Ovid could be technically accomplished, but he got a little bit too playful, for which the ever-stern Augustus exiled him from Rome. His poetry has survived however as a delight and entertainment of the Western tradition ever since.

Horace: Third Poet of the Golden Age

A bit different is the elegant Horace, 65–8 B.C., a sage, urbane Epicurean. He was prized in his own time and prized ever since. Perhaps the most technically accomplished of all the Roman poets, he was patronized by a man named Maecenas, whose name became a synonym for patronage throughout the Western tradition. Horace was one of those who flourished under Augustus, whose regime provided an opportunity for him to do all that he was able to do. He wrote odes, satires, letters, even a treatise on poetry. He was a man of considerable learning, breadth, and ability.

Here is a 17th-century translation of one of Horace’s odes:

Strive not, Leuconoë, to know what end

The gods above to me or thee will send;

Nor with Astrologers consult at all,

That thou mayest know what better can befall:

Whether thou liv’st more winters, or thy last

Be this, which Tyrrhene waves ’gainst rocks do cast.

Be wise! Drink free, and in so short a space

Do not protracted hopes of life embrace:

Whilst we are talking, envious Time doth slide;

This day’s thine own; the next may be denied.

You can note the Epicurean tone: Eat, drink, and be merry, for tomorrow you die. Of the future, who can say?

Virgil, Ovid, and Horace: They were the poets of the Golden Age, a period that marked Western civilization as, before it, only Periclean Athens had done.

Common Questions About Roman Poetry

Q: What did the Romans write about?

Roman writing was quite diverse in subject matter. Some stories and poems centered on the lives of ordinary citizens and farmers, while others wrote of epic heroes and battles.

Q: What is ancient Roman literature?

Ancient Roman literature primarily spanned the genres of philosophy, comedy, drama, and history.

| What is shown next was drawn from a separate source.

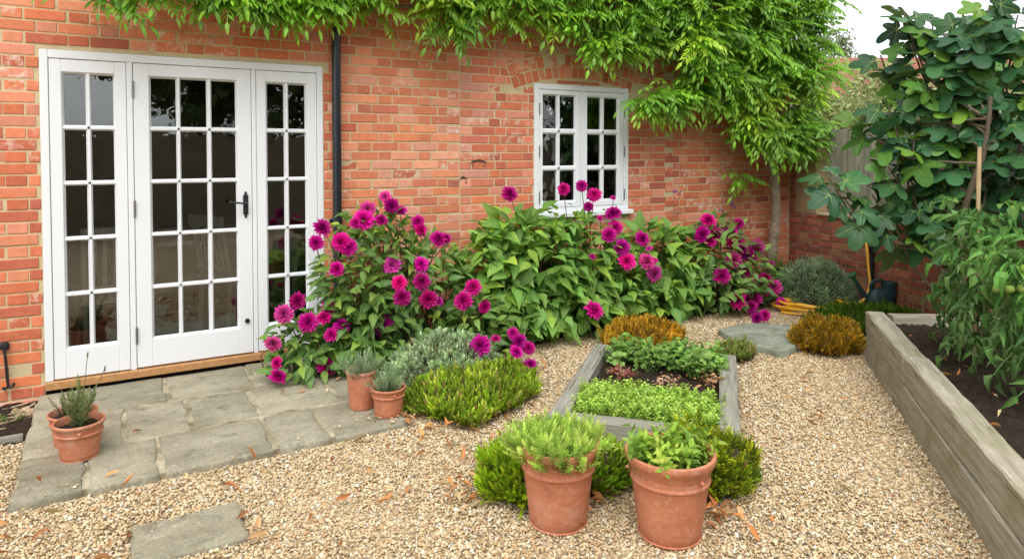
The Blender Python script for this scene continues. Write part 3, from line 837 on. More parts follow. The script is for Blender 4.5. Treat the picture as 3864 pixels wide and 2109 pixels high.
# ------------------------------------------------------------------ glazed doors
def glazed(name, x0, x1, z0, z1, cols_, rows_, parent, yf, glass_y, depth=0.045, bar_d=0.032):
    """frame of stiles and rails with glazing bars; cols_/rows_ = pane edges"""
    m = MB(); b = 0.0035
    px0, px1 = cols_[0][0], cols_[-1][1]; pz1, pz0 = rows_[0][1], rows_[-1][0]
    m.box((x0, yf, z0), (px0, yf+depth, z1), b); m.box((px1, yf, z0), (x1, yf+depth, z1), b)
    m.box((px0-.001, yf+.0004, pz1), (px1+.001, yf+depth-.001, z1-.0005), b); m.box((px0-.001, yf+.0004, z0+.0005), (px1+.001, yf+depth-.001, pz0), b)
    yb = yf+0.012
    def bar(a0, a1, c0, c1, vert):
        # moulded bar: chamfered both sides
        mid = (a0+a1)/2; hw = (a1-a0)/2; f = hw*0.45
        prof = [(-hw, yf+0.026), (-f, yb-.004), (f, yb-.004), (hw, yf+0.026), (hw, yf+depth-.004), (-hw, yf+depth-.004)]
        V = []
        for c in (c0, c1):
            for (o, y) in prof: V.append((mid+o, y, c) if vert else (c, y, mid+o))
        n = 6; F = [(k, (k+1) % n, n+(k+1) % n, n+k) for k in range(n)]
        m.add(V, F if vert else [f[::-1] for f in F])
    for i in range(len(cols_)-1): bar(cols_[i][1], cols_[i+1][0], pz0, pz1, True)
    for i in range(len(rows_)-1): bar(rows_[i+1][1]-.0005, rows_[i][0]+.0005, px0, px1, False)
    # bevelled bead round every opening's outer edge
    bead = 0.012
    for (xa, xb) in ((px0, px0+bead), (px1-bead, px1)):
        s = 1 if xa == px0 else -1; e = px0 if s == 1 else px1
        m.add([(e, yf+.004, pz0), (e+s*bead, yf+.026, pz0), (e+s*bead, yf+.026, pz1), (e, yf+.004, pz1)], [(0, 1, 2, 3) if s == 1 else (3, 2, 1, 0)])
    for e, s in ((pz0, 1), (pz1, -1)):
        m.add([(px0, yf+.004, e), (px1, yf+.004, e), (px1, yf+.026, e+s*bead), (px0, yf+.026, e+s*bead)], [(0, 1, 2, 3) if s == 1 else (3, 2, 1, 0)])
    o = m.build(name, M_white, parent)
    for (za, zb) in rows_:
        for (xa, xb) in cols_:
            q = MB(); q.box((xa-.003, glass_y+rng.normal(0, .0006), za-.003), (xb+.003, glass_y+.004, zb+.003)); q.build('pane', M_glass, o)
    return o
rows = [(1.687, 2.020), (1.333, 1.655), (0.978, 1.303), (0.625, 0.950), (0.264, 0.596)]
fy = -0.004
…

Q: Why was Roman literature written in Latin?

Latin was the language that Romans spoke. Because so many languages have Latin roots, many European writers such as Francis Bacon and Isaac Newton wrote in Latin even after the decline of the Roman Empire.

Q: Why was Roman literature important?

Roman literature was highly influential when it came to the skill of persuasion, stoic philosophy, and the poetry of Virgil, Horace, and Ovid.